▶ _WHAT IS ASKED_: Figure out how many lines of the material below contain the word "More". Answer with the number only.

▶ _DATA RECORDS_:

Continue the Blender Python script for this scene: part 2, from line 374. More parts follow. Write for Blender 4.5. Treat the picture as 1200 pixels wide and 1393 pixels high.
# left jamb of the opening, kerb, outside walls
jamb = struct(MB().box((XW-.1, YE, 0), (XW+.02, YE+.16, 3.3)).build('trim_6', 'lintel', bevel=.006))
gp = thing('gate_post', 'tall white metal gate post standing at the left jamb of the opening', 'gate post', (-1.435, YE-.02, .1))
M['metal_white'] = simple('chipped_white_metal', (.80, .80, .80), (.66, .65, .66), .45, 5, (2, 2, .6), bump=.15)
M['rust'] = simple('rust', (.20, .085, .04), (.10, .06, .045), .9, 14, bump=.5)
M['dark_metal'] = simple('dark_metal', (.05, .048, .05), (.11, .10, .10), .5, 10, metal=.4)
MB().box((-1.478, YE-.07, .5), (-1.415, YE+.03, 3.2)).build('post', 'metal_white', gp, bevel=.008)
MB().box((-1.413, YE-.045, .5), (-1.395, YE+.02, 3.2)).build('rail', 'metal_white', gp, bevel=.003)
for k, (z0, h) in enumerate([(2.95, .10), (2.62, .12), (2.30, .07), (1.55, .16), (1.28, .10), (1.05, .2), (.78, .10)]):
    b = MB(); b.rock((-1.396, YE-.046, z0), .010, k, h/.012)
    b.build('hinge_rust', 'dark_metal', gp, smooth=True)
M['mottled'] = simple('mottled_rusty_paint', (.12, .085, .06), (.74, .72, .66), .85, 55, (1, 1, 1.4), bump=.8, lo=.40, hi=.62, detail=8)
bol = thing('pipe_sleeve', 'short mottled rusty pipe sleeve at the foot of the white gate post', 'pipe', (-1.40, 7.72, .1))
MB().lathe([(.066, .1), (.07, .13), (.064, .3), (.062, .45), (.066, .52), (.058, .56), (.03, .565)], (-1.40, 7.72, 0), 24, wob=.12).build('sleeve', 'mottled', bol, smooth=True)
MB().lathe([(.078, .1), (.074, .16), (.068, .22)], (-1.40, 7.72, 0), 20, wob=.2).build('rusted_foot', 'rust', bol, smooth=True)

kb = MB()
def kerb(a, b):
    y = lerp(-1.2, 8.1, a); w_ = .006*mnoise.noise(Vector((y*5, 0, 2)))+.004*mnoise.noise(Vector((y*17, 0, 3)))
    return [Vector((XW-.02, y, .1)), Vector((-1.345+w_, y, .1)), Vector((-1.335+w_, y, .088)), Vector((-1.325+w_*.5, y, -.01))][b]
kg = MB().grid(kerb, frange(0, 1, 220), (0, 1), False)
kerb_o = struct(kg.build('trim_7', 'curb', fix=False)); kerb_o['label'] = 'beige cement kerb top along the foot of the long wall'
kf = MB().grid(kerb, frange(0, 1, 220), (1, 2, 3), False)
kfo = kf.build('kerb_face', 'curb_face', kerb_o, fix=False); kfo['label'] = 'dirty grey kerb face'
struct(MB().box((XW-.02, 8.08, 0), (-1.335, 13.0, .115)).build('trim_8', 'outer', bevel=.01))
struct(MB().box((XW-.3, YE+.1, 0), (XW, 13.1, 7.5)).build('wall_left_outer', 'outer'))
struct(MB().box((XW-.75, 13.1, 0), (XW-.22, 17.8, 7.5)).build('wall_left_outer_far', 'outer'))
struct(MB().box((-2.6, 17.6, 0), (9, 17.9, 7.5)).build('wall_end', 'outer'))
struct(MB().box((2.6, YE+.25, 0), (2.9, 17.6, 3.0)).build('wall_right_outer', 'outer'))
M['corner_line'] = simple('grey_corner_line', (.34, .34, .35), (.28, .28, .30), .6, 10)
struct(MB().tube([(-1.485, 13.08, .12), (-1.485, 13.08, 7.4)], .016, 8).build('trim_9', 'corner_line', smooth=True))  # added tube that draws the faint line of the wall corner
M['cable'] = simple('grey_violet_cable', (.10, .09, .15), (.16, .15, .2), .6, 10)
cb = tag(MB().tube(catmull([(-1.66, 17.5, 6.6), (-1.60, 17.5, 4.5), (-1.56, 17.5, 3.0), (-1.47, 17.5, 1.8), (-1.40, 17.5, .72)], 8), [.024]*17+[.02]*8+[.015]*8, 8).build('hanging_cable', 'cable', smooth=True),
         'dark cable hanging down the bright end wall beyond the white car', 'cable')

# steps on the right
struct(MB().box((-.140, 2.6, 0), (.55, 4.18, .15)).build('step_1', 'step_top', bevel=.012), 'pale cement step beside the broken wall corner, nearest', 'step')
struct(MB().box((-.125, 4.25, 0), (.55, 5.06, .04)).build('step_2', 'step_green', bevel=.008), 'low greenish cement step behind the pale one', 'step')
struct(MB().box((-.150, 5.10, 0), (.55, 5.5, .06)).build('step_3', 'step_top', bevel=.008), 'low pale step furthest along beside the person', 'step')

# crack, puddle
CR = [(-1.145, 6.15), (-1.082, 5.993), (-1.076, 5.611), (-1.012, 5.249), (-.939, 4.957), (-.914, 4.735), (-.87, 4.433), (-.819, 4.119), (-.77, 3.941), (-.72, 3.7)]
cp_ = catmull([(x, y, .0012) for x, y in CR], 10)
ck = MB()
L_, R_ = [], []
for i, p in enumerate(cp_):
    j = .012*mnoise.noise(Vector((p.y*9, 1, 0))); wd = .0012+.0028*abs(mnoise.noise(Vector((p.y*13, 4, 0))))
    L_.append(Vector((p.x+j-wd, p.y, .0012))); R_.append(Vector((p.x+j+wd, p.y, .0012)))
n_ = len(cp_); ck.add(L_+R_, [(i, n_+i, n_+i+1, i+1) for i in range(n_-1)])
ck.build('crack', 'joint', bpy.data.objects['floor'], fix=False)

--

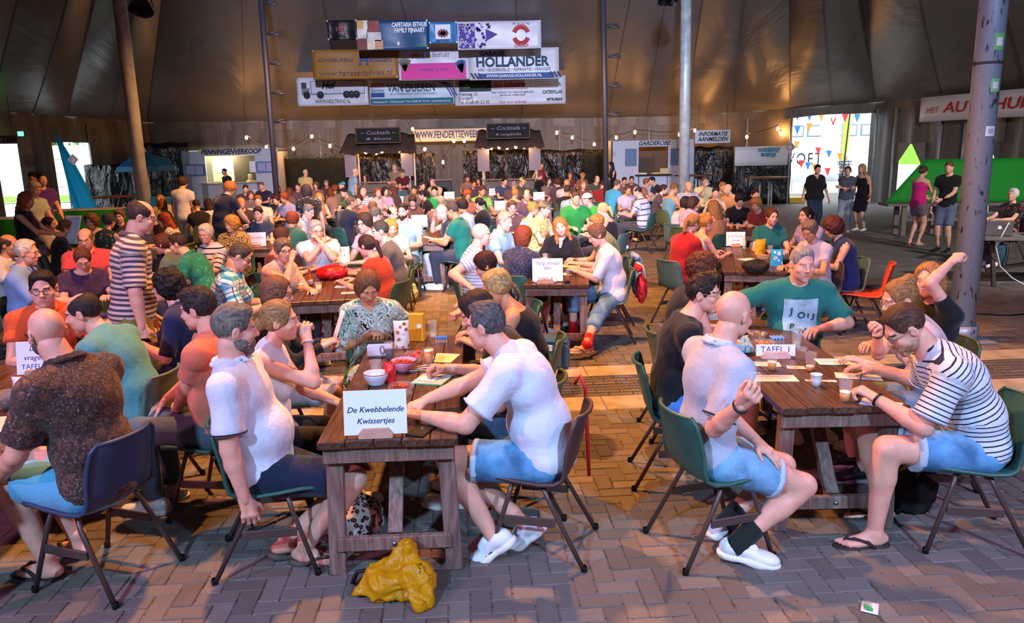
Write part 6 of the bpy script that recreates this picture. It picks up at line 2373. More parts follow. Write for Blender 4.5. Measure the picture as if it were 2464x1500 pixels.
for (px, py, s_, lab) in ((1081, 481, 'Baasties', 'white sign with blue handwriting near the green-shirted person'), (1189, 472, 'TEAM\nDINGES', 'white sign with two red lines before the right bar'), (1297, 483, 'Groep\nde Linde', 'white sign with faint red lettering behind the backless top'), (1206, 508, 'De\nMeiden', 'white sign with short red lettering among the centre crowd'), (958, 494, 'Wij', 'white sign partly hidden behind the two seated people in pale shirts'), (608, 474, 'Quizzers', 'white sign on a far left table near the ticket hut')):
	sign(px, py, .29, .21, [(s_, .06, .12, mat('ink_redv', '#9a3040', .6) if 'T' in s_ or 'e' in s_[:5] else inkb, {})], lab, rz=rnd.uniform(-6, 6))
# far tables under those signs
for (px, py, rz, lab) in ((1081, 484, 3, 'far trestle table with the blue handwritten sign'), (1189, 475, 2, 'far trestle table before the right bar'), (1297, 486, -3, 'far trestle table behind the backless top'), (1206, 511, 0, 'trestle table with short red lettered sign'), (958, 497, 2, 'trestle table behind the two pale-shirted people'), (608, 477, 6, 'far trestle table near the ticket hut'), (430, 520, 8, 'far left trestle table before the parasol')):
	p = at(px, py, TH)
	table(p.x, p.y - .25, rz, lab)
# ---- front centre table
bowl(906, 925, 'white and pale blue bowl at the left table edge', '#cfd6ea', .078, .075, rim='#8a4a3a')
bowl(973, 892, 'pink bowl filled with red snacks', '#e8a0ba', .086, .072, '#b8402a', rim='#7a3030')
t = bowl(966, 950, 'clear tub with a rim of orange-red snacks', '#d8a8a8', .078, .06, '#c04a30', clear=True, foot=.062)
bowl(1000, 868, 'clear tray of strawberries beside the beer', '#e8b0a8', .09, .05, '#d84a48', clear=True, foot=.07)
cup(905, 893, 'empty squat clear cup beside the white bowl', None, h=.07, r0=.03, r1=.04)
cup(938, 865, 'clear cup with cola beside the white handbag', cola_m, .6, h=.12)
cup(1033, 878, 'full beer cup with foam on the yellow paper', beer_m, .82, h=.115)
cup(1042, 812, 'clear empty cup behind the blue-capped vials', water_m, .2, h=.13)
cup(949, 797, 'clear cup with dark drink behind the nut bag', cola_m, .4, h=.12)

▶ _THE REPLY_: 2